● Exercise
Collect each line holding the string "that".
BEGIN Data block
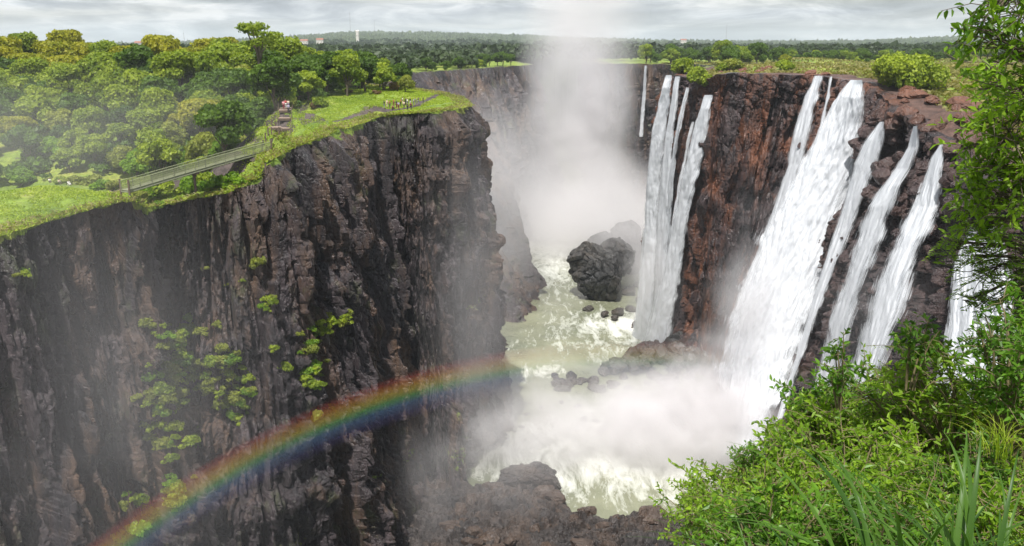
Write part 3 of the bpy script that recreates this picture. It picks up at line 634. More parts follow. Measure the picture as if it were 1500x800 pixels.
# rock bar at the bottom of the picture
xs = np.arange(-36, 46, 0.35); ys = np.arange(124, 190, 0.35); X, Y = np.meshgrid(xs, ys, indexing='ij')
qx, qy, _ = project(np.stack([X, Y, 0 * X + 2], -1))
edge_y = np.interp(qx, [560, 640, 690, 720, 815, 840, 900, 985, 1100], [655, 672, 700, 700, 700, 742, 745, 742, 752])
inb = np.clip((qy - edge_y) / 16, -1, 1)
f1, f2, iv = worley(X / 2.6 + .4 * vn(X / 2, Y / 2), Y / 2.2, 31); g1, g2, ig = worley(X / .9, Y / .8, 32)
Z = -1.5 + 3.0 * np.clip(inb + 0.3, 0, 1.3) + 1.1 * fbm(X / 9, Y / 9, o=3, s=8) + np.clip(inb + .6, 0, 1) * ((iv - .4) * 1.9 - .7 * (1 - np.clip((f2 - f1) / .2, 0, 1)) + (ig - .5) * .8 + .35 * fbm(X, Y, o=3))
obj('riverbank', mesh_np('riverbank', np.stack([X, Y, Z], -1).reshape(-1, 3), grid_faces(len(xs), len(ys)), M['boulder']), kind='structure', label='bar of broken rock at the bottom of the gorge')
q = PZ(772, 706, 3)
o_ = boulder(q[0], q[1] + 1.5, 0, 1, 1, 1, 'flat-topped brown boulder, largest on the rock bar', None, 1, 0.05)
bm = bmesh.new(); bmesh.ops.create_cube(bm, size=2.0); bmesh.ops.subdivide_edges(bm, edges=bm.edges[:], cuts=30, use_grid_fill=True); bv = np.array([v_.co[:] for v_ in bm.verts]); bm.verts.index_update(); bf = np.array([[v_.index for v_ in f_.verts] for f_ in bm.faces]); bm.free()
bn = np.linalg.norm(bv, ord=6, axis=1)[:, None]; bv = bv / bn * (1.0 + .1 * (bv[:, :1] > .2)) * np.array([6.3, 3.8, 2.6]); bv[:, 2] *= 1 - .05 * np.abs(bv[:, 0]); bv[:, 0] *= 1 - .07 * bv[:, 2]
f1, f2, iv = worley(bv[:, 0] / 2.1, bv[:, 1] / 2 + bv[:, 2] / 1.6, 91); dd_ = (iv - .5) * .8 - .35 * (1 - np.clip((f2 - f1) / .2, 0, 1)) + .5 * fbm(bv[:, 0] / 1.5, bv[:, 1] / 1.5, bv[:, 2] / 1.5, o=4)
bv = bv + bv / np.linalg.norm(bv, axis=1)[:, None] * dd_[:, None]; o_.data = mesh_np('boulder', bv, bf, M['boulder']); o_.location = (q[0], q[1] + 1.5, 3.0)
q = PZ(715, 712, 3); boulder(q[0], q[1], 2.4, 2.2, 2.0, 1.9, 'leaning boulder at the cliff side of the flat-topped one', None, 3, 0.7, tilt=.3)
for i in range(88):
    px = rs.uniform(655, 1000); py = rs.uniform(float(np.interp(px, [655, 720, 815, 840, 1000], [740, 715, 715, 748, 752])), 835)
    q = PZ(px, py, 2.4); s_ = rs.choice([0.9, 1.3, 1.9, 2.6], p=[.32, .33, .2, .15]) * rs.uniform(.8, 1.25)
    boulder(q[0], q[1], 1.9 + .25 * s_, s_ * 1.25, s_, s_ * .8, 'broken brown boulder lying on the rock bar at the gorge floor', 'boulders on the rock bar', i, rs.random() * 6, tilt=rs.normal() * .35)
# stacked boulders that part the waterfalls
for wi, (x0, y0, x1, y1, n, sz) in enumerate([(1303, 165, 1325, 235, 9, 2.4), (1300, 240, 1262, 345, 12, 2.0), (1250, 350, 1150, 590, 16, 1.7), (1354, 190, 1368, 235, 4, 1.9), (1330, 262, 1308, 330, 5, 1.5), (1295, 350, 1245, 460, 5, 1.3), (1397, 215, 1398, 330, 5, 2.1), (1310, 150, 1420, 205, 12, 2.1)]):
    wt = ['above the stepped waterfall, under the brink bush', 'left of the stepped waterfall', 'in the dark rib beside the largest waterfall', 'between the tops of the stepped and veil waterfalls', 'splitting the stepped and veil waterfalls', 'low between the stepped and veil waterfalls', 'right of the veil waterfall', 'on the brown ledges under the brink, near the veil waterfall'][wi]
    for i in range(n):
        f = (i + rs.random()) / n; h, _ = cast(B_wall, x0 + (x1 - x0) * f + rs.normal() * 7, y0 + (y1 - y0) * f + rs.normal() * 5)
        if h is None or h[1] > 260 or h[1] < 90: continue
        s_ = sz * rs.uniform(.6, 1.15); boulder(h[0] - .35 * s_, h[1] - .25 * s_, h[2] - .1, s_ * 1.1, s_ * 1.1, s_ * .85, 'dark brown boulder ' + wt, 'boulders on the ledges between the waterfalls', i, rs.random() * 6, tilt=rs.normal() * .3).data = RED[i % 3]
# red blocks on the brink
for i in range(46):
    px = rs.choice([rs.uniform(1050, 1250), rs.uniform(1285, 1440)], p=[.4, .6])
    py = rs.uniform(100, 118) if px < 1260 else rs.uniform(105 + (px - 1285) * .3, 175 + (px - 1285) * .25)
    h, _ = cast(B_land, px, py)
    if h is None or h[1] > 330: continue
    s_ = rs.uniform(.8, 2.2) * (1.1 if px > 1285 else .8)
    boulder(h[0], h[1], h[2] + .15 * s_, s_ * 1.7, s_ * 1.2, s_ * .7, 'flat red-brown boulder on the brink above the falls', 'red boulders along the brink', i, rs.random() * 6, tilt=rs.normal() * .15).data = RED[i % 3]
# ------------------------------------------------------------------ trees
def leaves_on(points, normals, size, rs, aspect=1.0):
    n = len(points); a = rs.normal(size=(n, 3)); nn = normals + 0.55 * rs.normal(size=(n, 3)); nn /= np.linalg.norm(nn, axis=1)[:, None]
    t1 = np.cross(nn, a); t1 /= np.linalg.norm(t1, axis=1)[:, None]; t2 = np.cross(nn, t1)
    s = (size * rs.uniform(.55, 1.35, n))[:, None]
    k = nn * s * .25
    v = np.stack([points - t1 * s - t2 * s * .55 * aspect - k, points + t1 * s * .7 - t2 * s * aspect + k * .3, points + t1 * s + t2 * s * .6 * aspect - k, points - t1 * s * .6 + t2 * s * aspect + k * .4], 1).reshape(-1, 3)
    return v, np.arange(4 * n).reshape(-1, 4)
def make_tree(seed, Rw, H, n, leaf, mat, flat=0.75, base=0.25, lobes=12, name='tree', trunk=True, shrub=False, open_=0.0):
    """crown of width 2*Rw reaching height H, its lowest leaves at base*H"""
    rs = np.random.default_rng(seed); cz = H * (base + (1 - base) * .5); rzv = H * (1 - base) * .5
    cs = []
    for i in range(lobes):
        a = rs.uniform(0, 2 * np.pi); e = rs.uniform(-.55, .95); rr_ = rs.uniform(.35, .78) * math.sqrt(1 - min(e * e, .8))
        cs.append((Rw * rr_ * math.cos(a), Rw * rr_ * math.sin(a), cz + rzv * .68 * e, Rw * rs.uniform(.26, .44)))
    cs.append((0, 0, cz + rzv * .35, Rw * .5)); cs = np.array(cs)
    idx = rs.choice(len(cs), n, p=cs[:, 3] ** 2 / (cs[:, 3] ** 2).sum()); d = rs.normal(size=(n, 3)); d[:, 2] = d[:, 2] * .9 + .25; d /= np.linalg.norm(d, axis=1)[:, None]
    r = cs[idx, 3] * (rs.uniform(.25, 1.0, n) ** .35) * (1 + .35 * fbm(d[:, 0] * 2.5 + idx, d[:, 1] * 2.5, d[:, 2] * 2.5, o=2, s=seed))
    P = cs[idx, :3] + d * r[:, None] * np.array([1, 1, flat]); ok = P[:, 2] > H * base * .4; P = P[ok]; d = d[ok]; idx = idx[ok]
    v, f = leaves_on(P, d, leaf, rs)
    tint = np.clip(_h(idx.astype(float), idx * 0., idx * 0., seed) * .6 + rs.uniform(0, .45, len(P)) , 0, 1)
    crown = mesh_np('crown', v, f, mat, False, {'tint': np.repeat(tint, 4)})
    mb = MB(); th = H * (.035 if not shrub else .02)
    bend = rs.normal(size=2) * .25
    top = np.array([bend[0], bend[1], H * (base + .25)])
    pts = [np.array([0, 0, -.6]), np.array([bend[0] * .2, bend[1] * .2, H * .15]), top * np.array([.6, .6, .6]), top]
    mb.tube(pts, [th, th * .8, th * .65, th * .4], 6)
    for c in cs[::2]:
        s_ = pts[2] * (1 + rs.uniform(-.2, .3)); mid = (s_ + c[:3]) / 2 + np.array([0, 0, -.04 * H]); mb.tube([s_, mid, c[:3]], [th * .42, th * .28, th * .1], 4)
    return crown, mb.mesh('trunk', M['bark'], True)
def tree_obj(kind_, seed, label, cat, group=None, loc=(0, 0, 0), **kw):
    crown, trunk = make_tree(seed, **kw)
    e = obj(kind_, None, label=label, cat=cat, group=group, loc=loc); e.empty_display_size = .1
    kid('trunk' if cat != 'shrub' else 'stem', trunk, e); kid('crown' if cat != 'shrub' else 'foliage', crown, e); return e
GT = 'trees of the wooded headland'
protos = {}
def proto(key, **kw): protos[key] = dict(kw)
proto('dark0', seed=1, Rw=4.6, H=9.5, n=5700, leaf=0.238, mat=M['lf_dark'], base=.10, lobes=14)
proto('dark1', seed=2, Rw=4.0, H=8.5, n=4940, leaf=0.230, mat=M['lf_dark'], base=.08, lobes=11)
proto('mid0', seed=3, Rw=4.8, H=8.5, n=5700, leaf=0.238, mat=M['lf_mid'], base=.08, lobes=15)
proto('mid1', seed=4, Rw=3.8, H=7.5, n=4560, leaf=0.230, mat=M['lf_mid'], base=.05, lobes=10)
proto('mid2', seed=5, Rw=5.4, H=10.0, n=6460, leaf=0.245, mat=M['lf_mid'], base=.12, lobes=16)
proto('pale0', seed=6, Rw=3.6, H=6.0, n=4180, leaf=0.202, mat=M['lf_pale'], base=.05, lobes=10)
proto('yel0', seed=7, Rw=5.6, H=9.5, n=6460, leaf=0.245, mat=M['lf_yel'], base=.2, lobes=16)
proto('brt0', seed=8, Rw=3.0, H=5.0, n=4180, leaf=0.187, mat=M['lf_bright'], base=.0, lobes=9)
made = {}
LBL = {'dark': 'dark green broadleaf tree in the wood on the headland', 'mid': 'mid green rounded tree in the wood on the headland', 'pale': 'pale olive bushy tree in the wood on the headland',
       'yel': 'yellow-flowering spreading tree rising at the top of the wood', 'brt': 'bright green low bushy tree on the slope by the footbridge'}
def plant(key, loc, s, label=None, group=None, rz=None, sz=None):
    k4 = key[:-1]; rz = rs.random() * 6.28 if rz is None else rz; sz = sz or s * rs.uniform(.88, 1.12)
    lab = label or LBL[k4]; grp = group or (GT if label is None else None)
    if key not in made:
        e = tree_obj('tree', label=lab, cat='tree', group=grp, loc=loc, **protos[key]); e.scale = (s, s, sz); e.rotation_euler = (0, 0, rz); made[key] = e; return e
    r = copy_tree(made[key], loc, rz, (s, s, sz), lab, grp)
    if not grp and 'group' in r: del r['group']
    return r
rs = np.random.default_rng(21)
B_ll = bvh([(vLL, fLL), (vL, fL)])
placed = []
def in_poly(px, py, poly): return bool(inside(np.array([float(px)]), np.array([float(py)]), poly)[0])
# where trunks stand, outlined on the land of the headland (x, y in metres)
def woods(X, Y):
    px, py, dep = project(np.array([X, Y, float(hL(X, Y))])); z = float(hL(X, Y))
    brow = np.interp(px, [-200, 0, 100, 180, 240, 330, 362, 385, 430, 450, 500, 560, 640, 700], [285, 282, 262, 262, 275, 268, 235, 190, 166, 158, 138, 131, 127, 110])
    return px, py, dep, py < brow - 3
order = []
for _ in range(9000):
    X = rs.uniform(-210, -30); Y = rs.uniform(122, 330)
    if not (inside(np.array([X]), np.array([Y]), polyL)[0]) : continue
    if dist_poly(np.array([X]), np.array([Y]), allL)[0] < 4: continue
    if -56 < X < -44 and Y < 140: continue
    order.append((X, Y))
cnt = 0
for X, Y in sorted(order, key=lambda q: q[1] + 25 * rs.random()):
    px, py, dep, ok = woods(X, Y)
    if not ok or px < -60 or px > 655: continue
    near = Y < 190
    sp_ = 4.8 if near else (6.0 if Y < 240 else 8.0)
    if any((X - a) ** 2 + (Y - b) ** 2 < sp_ ** 2 for a, b in placed): continue
    if cnt >= 285 or (410 > px > 392 and Y < 168) or (px > 330 and Y < 146): continue
    z = float(hL(X, Y)); placed.append((X, Y)); cnt += 1
    if px > 340 and Y < 158: key = rs.choice(['brt0', 'pale0'])
    elif py > 225: key = rs.choice(['brt0', 'mid1', 'pale0', 'dark1'], p=[.35, .25, .15, .25])
    elif px > 420: key = rs.choice(['dark0', 'dark1', 'mid0', 'mid2', 'mid1', 'pale0'], p=[.3, .25, .15, .1, .1, .1])
    elif Y > 250 and px < 350: key = rs.choice(['yel0', 'mid0', 'mid2', 'pale0'], p=[.6, .13, .13, .14])
    else: key = rs.choice(['dark0', 'dark1', 'mid0', 'mid1', 'mid2', 'pale0', 'yel0'], p=[.15, .13, .24, .18, .16, .10, .04])
    s_ = rs.choice([rs.uniform(.6, .9), rs.uniform(.9, 1.35)]) * (1.22 if Y > 200 else .95)
    if px > 425: s_ *= .92
    k4 = key[:-1]; kn = {'dark': 'dark green broadleaf tree', 'mid': 'mid green rounded tree', 'pale': 'pale olive bushy tree', 'yel': 'yellow-flowering spreading tree', 'brt': 'bright green low bushy tree'}[k4]
    zone = 'at the hazy left end of the wood' if px < 110 else 'up the slope behind the white-clad visitors' if px < 215 else 'up the slope behind the footbridge' if px < 345 else 'beside the steps and bridge head' if px < 440 else 'behind the open grass near the crowd' if px > 530 else 'behind the open grass right of the steps'
    row = 'front-row ' if (Y < 175 or (px > 345 and Y < 205)) else 'crest-line ' if Y > 270 else 'inner '
    plant(str(key), (X, Y, z - .3), s_, row + kn + ' ' + zone, GT)
for (X, Y, s_, key) in [(-33, 226, 1.0, 'mid1'), (-39, 232, 1.1, 'dark0'), (-31, 236, .95, 'dark1'), (-36, 244, 1.05, 'mid0'), (-43, 250, 1.15, 'dark0'), (-45, 238, 1.1, 'dark1'), (-28, 229, .8, 'pale0'), (-42, 222, 1.0, 'mid2'), (-50, 262, 1.2, 'mid2'), (-58, 270, 1.2, 'dark0'), (-55, 250, 1.1, 'mid0'), (-64, 290, 1.2, 'dark1')]:
    plant(key, (X, Y, float(hL(X, Y)) - .3), s_, 'hazy green tree at the misty far end of the wood beyond the crowd', 'trees at the misty end of the wood')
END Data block
● Response to the task
Write part 3 of the bpy script that recreates this picture. It picks up at line 634. More parts follow. Measure the picture as if it were 1500x800 pixels.
# stacked boulders that part the waterfalls